* **Work to be completed**: Produce an exact copy of all the data below, dropping every image.

(Dataset rows)
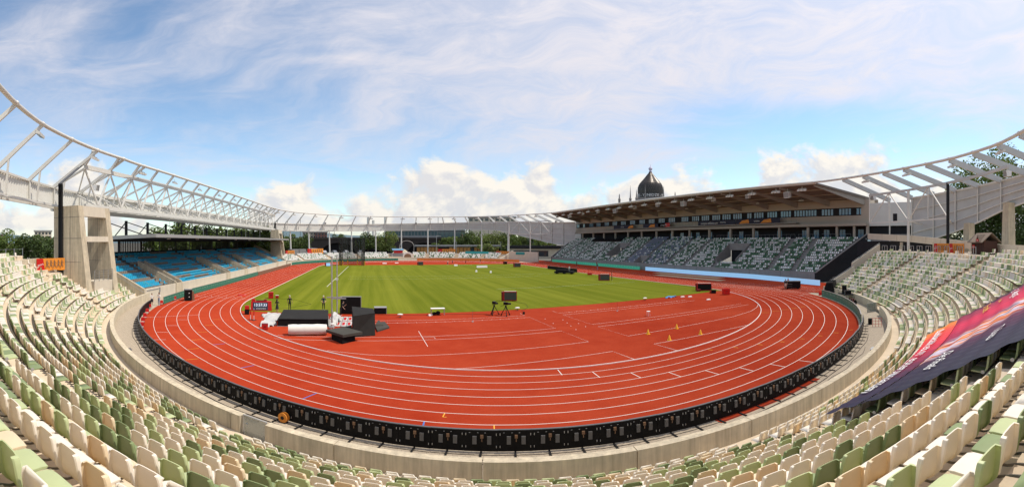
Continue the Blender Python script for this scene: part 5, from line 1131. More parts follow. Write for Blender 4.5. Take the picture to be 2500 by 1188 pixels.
MB().lathe([(1.0, 58.4), (1.3, 58.6), (1.0, 59.0), (.7, 59.3), (.8, 59.6), (1.35, 60.3), (1.4, 60.9), (1.0, 61.7), (.3, 62.3), (.1, 63.2), (.05, 64.2)], (0, 0, 0), 14).build('finial', 'banner_lilac', dome, True)
V_, F_ = text_mesh('YENIDZE - YENIDZE - YENIDZE - YENIDZE -', 2.55)
xs_ = [v[0] for v in V_]; wtot = max(xs_) - min(xs_); q = MB()
q.add([(9.34 * math.sin(2 * math.pi * (x_ + 7.2) / wtot), -9.34 * math.cos(2 * math.pi * (x_ + 7.2) / wtot), 40.95 + y_) for x_, y_, _ in V_], F_); q.build('lettering', 'print_white', t)
for a, r_, h_ in [(-1.2, 15, 46), (-.75, 14, 42.5), (-.35, 10.4, 46.5), (.55, 17, 44.5), (-1.45, 22, 40.5), (1.0, 20, 41)]:
    MB().lathe([(.8, 26), (.8, 38), (1.0, 38.5), (.5, 39.5), (.3, 42), (.06, h_ + 2)], (r_ * math.sin(a), -r_ * math.cos(a), 0), 8).build('minaret', 'concrete_grey', t)

# ---------------------------------------------------------------- trees
def tree(loc, h, rad, label, m='leaf', n=2600, leaf=.75, seed=0, trunk=.35, base=.28, grp='trees around the stadium', name='broadleaf_tree'):
    g = np.random.default_rng(seed + 11); t = thing(name, label, 'tree', loc, 0, grp)
    tr = MB(); tr.path([(0, 0, -.2), (g.normal() * .2, g.normal() * .2, h * .3), (g.normal() * .4, g.normal() * .4, h * .6), (g.normal() * .6, g.normal() * .6, h * .85)], trunk, 7)
    for k in range(7):
        a = 2 * math.pi * k / 7 + g.uniform(-.3, .3); z0 = h * g.uniform(.28, .55); tr.tube((0, 0, z0), (rad * .65 * math.cos(a), rad * .65 * math.sin(a), z0 + h * g.uniform(.15, .3)), trunk * .45, 5, 0, trunk * .12)
    tr.build('trunk', 'bark', t)
    nc = 34; cz = h * (base + (1 - base) / 2); hz = h * (1 - base) / 2
    d = g.normal(size=(nc, 3)); d /= np.linalg.norm(d, axis=1)[:, None]; rr = g.uniform(.35, .92, nc)[:, None]
    cc = d * rr * np.array([rad, rad, hz]); cs = g.uniform(.24, .46, nc) * min(rad, hz)
    w = g.integers(0, nc, n); dd = g.normal(size=(n, 3)); dd /= np.linalg.norm(dd, axis=1)[:, None]
    pp = cc[w] + dd * (cs[w] * g.uniform(.55, 1.05, n) ** .6)[:, None] * np.array([1, 1, .8]); pp[:, 2] += cz
    nrm = dd + g.normal(size=(n, 3)) * .7 + np.array([0, 0, .35]); nrm /= np.linalg.norm(nrm, axis=1)[:, None]
    ref = g.normal(size=(n, 3)); u = np.cross(nrm, ref); u /= np.linalg.norm(u, axis=1)[:, None]; v = np.cross(nrm, u)
    s_ = (leaf * g.uniform(.55, 1.25, n))[:, None]
    quad = np.stack([pp - u * s_ * .5, pp - v * s_ * .42, pp + u * s_ * .55, pp + v * s_ * .42], 1).reshape(-1, 3)
    me = bpy.data.meshes.new('crown'); me.vertices.add(4 * n); me.vertices.foreach_set('co', quad.astype(np.float32).ravel()); me.loops.add(4 * n); me.loops.foreach_set('vertex_index', np.arange(4 * n, dtype=np.int32))
    me.polygons.add(n); me.polygons.foreach_set('loop_start', np.arange(0, 4 * n, 4, dtype=np.int32)); me.polygons.foreach_set('loop_total', np.full(n, 4, np.int32)); me.materials.append(M[m]); me.update(calc_edges=True); me.validate()
    link('crown', me, t)
tl = [(-49.3, 120, 12.4, 6.2, 'leaf', 'round green tree at the left edge of the picture'), (-47.2, 150, 10, 5, 'leaf_light', 'pale tree second from the left edge'), (-45.4, 118, 11.6, 5.4, 'leaf_dark', 'dark round tree in the middle of the left group'), (-43.4, 128, 9.8, 4.8, 'leaf_dark', 'dark tree right of the round one at left'), (-41.8, 135, 9.5, 5, 'leaf', 'small tree just left of the near pylon'), (-51.5, 130, 11, 6, 'leaf', 'tree partly cut by the left frame edge'),
      (-28.2, 150, 13, 7, 'leaf', 'tree above the near half of the blue stand roof'), (-24.6, 135, 16.5, 8, 'leaf', 'highest tree above the blue stand roof'), (-22, 150, 15, 7.5, 'leaf_dark', 'tree right of the highest one above the blue stand'), (-19.8, 150, 15.5, 8, 'leaf', 'tree above the middle of the blue stand roof'), (-17.6, 160, 16.2, 8, 'leaf_light', 'pale tree above the blue stand roof'), (-15.6, 165, 15.6, 8, 'leaf', 'tree above the far half of the blue stand roof'), (-13.6, 175, 15.0, 8, 'leaf_dark', 'dark tree left of the far pylon'),
      (-11.0, 214, 13.5, 8, 'leaf', 'tree right of the far pylon'), (-9.2, 216, 13.0, 8, 'leaf_dark', 'broad dark tree behind the far left columns'),
      (-3.9, 300, 15, 7, 'leaf_dark', 'small dark tree above the viaduct'), (.0, 226, 14.3, 6.2, 'leaf_dark', 'dark tree left of the round tree in front of the viaduct'), (2.5, 222, 14.8, 6.6, 'leaf_light', 'round pale green tree in front of the viaduct'),
      (11.2, 262, 13.5, 7, 'leaf', 'tree in front of the glass office block'), (12.9, 255, 15.8, 7.5, 'leaf_dark', 'dark tree behind the orange hall'), (14.9, 262, 15.8, 8, 'leaf', 'tree above the orange hall'), (16.8, 255, 16, 8, 'leaf_light', 'pale tree right of the orange hall'), (18.6, 262, 15.5, 8, 'leaf_dark', 'dark tree behind the right far columns'), (20.4, 250, 15, 8, 'leaf', 'tree between the right far columns'), (22.2, 250, 13.5, 8, 'leaf_dark', 'tree below the far cladding end'), (24.0, 240, 11.5, 7, 'leaf', 'tree next to the main stand far end'), (16.2, 232, 8.5, 6, 'leaf_light', 'low pale bush in front of the far trees'), (19.0, 232, 7.5, 4, 'leaf_light', 'low bush near the far columns'), (9.2, 240, 8, 3.5, 'leaf', 'small bush below the viaduct'),
      (75, 118, 15.5, 8.5, 'leaf_dark', 'dark tree behind the white cladding end at right'), (78.5, 112, 17, 9, 'leaf_dark', 'dark tree behind the wooden hut'), (82.5, 108, 18, 9, 'leaf_dark', 'dark tree between the concrete columns at right'), (86, 104, 18, 9, 'leaf_dark', 'dark tree below the cladding at the right edge'), (90, 100, 18, 9, 'leaf_dark', 'dark tree cut by the right frame edge'),
      (82.0, 110, 30, 10.5, 'leaf', 'tall tree rising above the cladding at upper right'), (87.2, 106, 33, 11, 'leaf', 'tall tree at the upper right edge'), (72, 150, 12, 7, 'leaf_dark', 'low dark tree under the cladding end')]
for i, (b_, d_, h_, r_, m_, lb) in enumerate(tl):
    big = d_ < 125; tree(station(b_, d_), h_, r_, lb, m_, (9000 if h_ > 25 else 3600) if big else 2400, .55 if big else .8, i, .35, .18 if h_ < 20 else .3)
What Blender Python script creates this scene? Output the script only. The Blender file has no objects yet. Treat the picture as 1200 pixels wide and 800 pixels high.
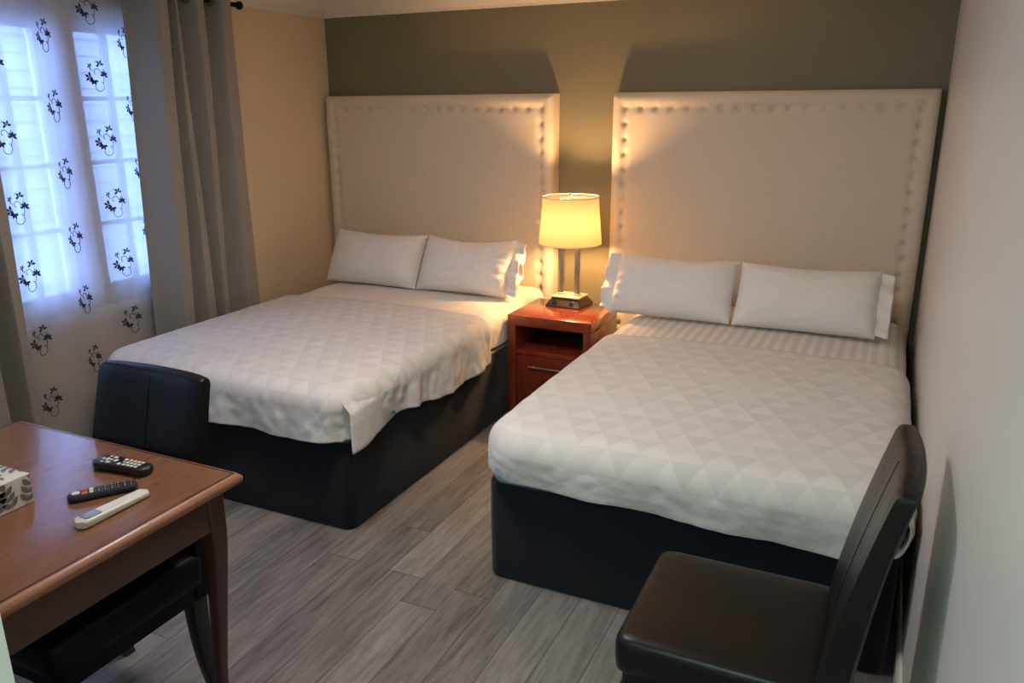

* **Right answer**:
Continue the Blender Python script for this scene: part 5, from line 1131. More parts follow. Write for Blender 4.5. Take the picture to be 2500 by 1188 pixels.
MB().lathe([(1.0, 58.4), (1.3, 58.6), (1.0, 59.0), (.7, 59.3), (.8, 59.6), (1.35, 60.3), (1.4, 60.9), (1.0, 61.7), (.3, 62.3), (.1, 63.2), (.05, 64.2)], (0, 0, 0), 14).build('finial', 'banner_lilac', dome, True)
V_, F_ = text_mesh('YENIDZE - YENIDZE - YENIDZE - YENIDZE -', 2.55)
xs_ = [v[0] for v in V_]; wtot = max(xs_) - min(xs_); q = MB()
q.add([(9.34 * math.sin(2 * math.pi * (x_ + 7.2) / wtot), -9.34 * math.cos(2 * math.pi * (x_ + 7.2) / wtot), 40.95 + y_) for x_, y_, _ in V_], F_); q.build('lettering', 'print_white', t)
for a, r_, h_ in [(-1.2, 15, 46), (-.75, 14, 42.5), (-.35, 10.4, 46.5), (.55, 17, 44.5), (-1.45, 22, 40.5), (1.0, 20, 41)]:
    MB().lathe([(.8, 26), (.8, 38), (1.0, 38.5), (.5, 39.5), (.3, 42), (.06, h_ + 2)], (r_ * math.sin(a), -r_ * math.cos(a), 0), 8).build('minaret', 'concrete_grey', t)

# ---------------------------------------------------------------- trees
def tree(loc, h, rad, label, m='leaf', n=2600, leaf=.75, seed=0, trunk=.35, base=.28, grp='trees around the stadium', name='broadleaf_tree'):
    g = np.random.default_rng(seed + 11); t = thing(name, label, 'tree', loc, 0, grp)
    tr = MB(); tr.path([(0, 0, -.2), (g.normal() * .2, g.normal() * .2, h * .3), (g.normal() * .4, g.normal() * .4, h * .6), (g.normal() * .6, g.normal() * .6, h * .85)], trunk, 7)
    for k in range(7):
        a = 2 * math.pi * k / 7 + g.uniform(-.3, .3); z0 = h * g.uniform(.28, .55); tr.tube((0, 0, z0), (rad * .65 * math.cos(a), rad * .65 * math.sin(a), z0 + h * g.uniform(.15, .3)), trunk * .45, 5, 0, trunk * .12)
    tr.build('trunk', 'bark', t)
    nc = 34; cz = h * (base + (1 - base) / 2); hz = h * (1 - base) / 2
    d = g.normal(size=(nc, 3)); d /= np.linalg.norm(d, axis=1)[:, None]; rr = g.uniform(.35, .92, nc)[:, None]
    cc = d * rr * np.array([rad, rad, hz]); cs = g.uniform(.24, .46, nc) * min(rad, hz)
    w = g.integers(0, nc, n); dd = g.normal(size=(n, 3)); dd /= np.linalg.norm(dd, axis=1)[:, None]
    pp = cc[w] + dd * (cs[w] * g.uniform(.55, 1.05, n) ** .6)[:, None] * np.array([1, 1, .8]); pp[:, 2] += cz
    nrm = dd + g.normal(size=(n, 3)) * .7 + np.array([0, 0, .35]); nrm /= np.linalg.norm(nrm, axis=1)[:, None]
    ref = g.normal(size=(n, 3)); u = np.cross(nrm, ref); u /= np.linalg.norm(u, axis=1)[:, None]; v = np.cross(nrm, u)
    s_ = (leaf * g.uniform(.55, 1.25, n))[:, None]
    quad = np.stack([pp - u * s_ * .5, pp - v * s_ * .42, pp + u * s_ * .55, pp + v * s_ * .42], 1).reshape(-1, 3)
    me = bpy.data.meshes.new('crown'); me.vertices.add(4 * n); me.vertices.foreach_set('co', quad.astype(np.float32).ravel()); me.loops.add(4 * n); me.loops.foreach_set('vertex_index', np.arange(4 * n, dtype=np.int32))
    me.polygons.add(n); me.polygons.foreach_set('loop_start', np.arange(0, 4 * n, 4, dtype=np.int32)); me.polygons.foreach_set('loop_total', np.full(n, 4, np.int32)); me.materials.append(M[m]); me.update(calc_edges=True); me.validate()
    link('crown', me, t)
tl = [(-49.3, 120, 12.4, 6.2, 'leaf', 'round green tree at the left edge of the picture'), (-47.2, 150, 10, 5, 'leaf_light', 'pale tree second from the left edge'), (-45.4, 118, 11.6, 5.4, 'leaf_dark', 'dark round tree in the middle of the left group'), (-43.4, 128, 9.8, 4.8, 'leaf_dark', 'dark tree right of the round one at left'), (-41.8, 135, 9.5, 5, 'leaf', 'small tree just left of the near pylon'), (-51.5, 130, 11, 6, 'leaf', 'tree partly cut by the left frame edge'),
      (-28.2, 150, 13, 7, 'leaf', 'tree above the near half of the blue stand roof'), (-24.6, 135, 16.5, 8, 'leaf', 'highest tree above the blue stand roof'), (-22, 150, 15, 7.5, 'leaf_dark', 'tree right of the highest one above the blue stand'), (-19.8, 150, 15.5, 8, 'leaf', 'tree above the middle of the blue stand roof'), (-17.6, 160, 16.2, 8, 'leaf_light', 'pale tree above the blue stand roof'), (-15.6, 165, 15.6, 8, 'leaf', 'tree above the far half of the blue stand roof'), (-13.6, 175, 15.0, 8, 'leaf_dark', 'dark tree left of the far pylon'),
      (-11.0, 214, 13.5, 8, 'leaf', 'tree right of the far pylon'), (-9.2, 216, 13.0, 8, 'leaf_dark', 'broad dark tree behind the far left columns'),
      (-3.9, 300, 15, 7, 'leaf_dark', 'small dark tree above the viaduct'), (.0, 226, 14.3, 6.2, 'leaf_dark', 'dark tree left of the round tree in front of the viaduct'), (2.5, 222, 14.8, 6.6, 'leaf_light', 'round pale green tree in front of the viaduct'),
      (11.2, 262, 13.5, 7, 'leaf', 'tree in front of the glass office block'), (12.9, 255, 15.8, 7.5, 'leaf_dark', 'dark tree behind the orange hall'), (14.9, 262, 15.8, 8, 'leaf', 'tree above the orange hall'), (16.8, 255, 16, 8, 'leaf_light', 'pale tree right of the orange hall'), (18.6, 262, 15.5, 8, 'leaf_dark', 'dark tree behind the right far columns'), (20.4, 250, 15, 8, 'leaf', 'tree between the right far columns'), (22.2, 250, 13.5, 8, 'leaf_dark', 'tree below the far cladding end'), (24.0, 240, 11.5, 7, 'leaf', 'tree next to the main stand far end'), (16.2, 232, 8.5, 6, 'leaf_light', 'low pale bush in front of the far trees'), (19.0, 232, 7.5, 4, 'leaf_light', 'low bush near the far columns'), (9.2, 240, 8, 3.5, 'leaf', 'small bush below the viaduct'),
      (75, 118, 15.5, 8.5, 'leaf_dark', 'dark tree behind the white cladding end at right'), (78.5, 112, 17, 9, 'leaf_dark', 'dark tree behind the wooden hut'), (82.5, 108, 18, 9, 'leaf_dark', 'dark tree between the concrete columns at right'), (86, 104, 18, 9, 'leaf_dark', 'dark tree below the cladding at the right edge'), (90, 100, 18, 9, 'leaf_dark', 'dark tree cut by the right frame edge'),
      (82.0, 110, 30, 10.5, 'leaf', 'tall tree rising above the cladding at upper right'), (87.2, 106, 33, 11, 'leaf', 'tall tree at the upper right edge'), (72, 150, 12, 7, 'leaf_dark', 'low dark tree under the cladding end')]
for i, (b_, d_, h_, r_, m_, lb) in enumerate(tl):
    big = d_ < 125; tree(station(b_, d_), h_, r_, lb, m_, (9000 if h_ > 25 else 3600) if big else 2400, .55 if big else .8, i, .35, .18 if h_ < 20 else .3)
What Blender Python script creates this scene? Output the script only. The Blender file has no objects yet. Treat the picture as 1200 pixels wide and 800 pixels high.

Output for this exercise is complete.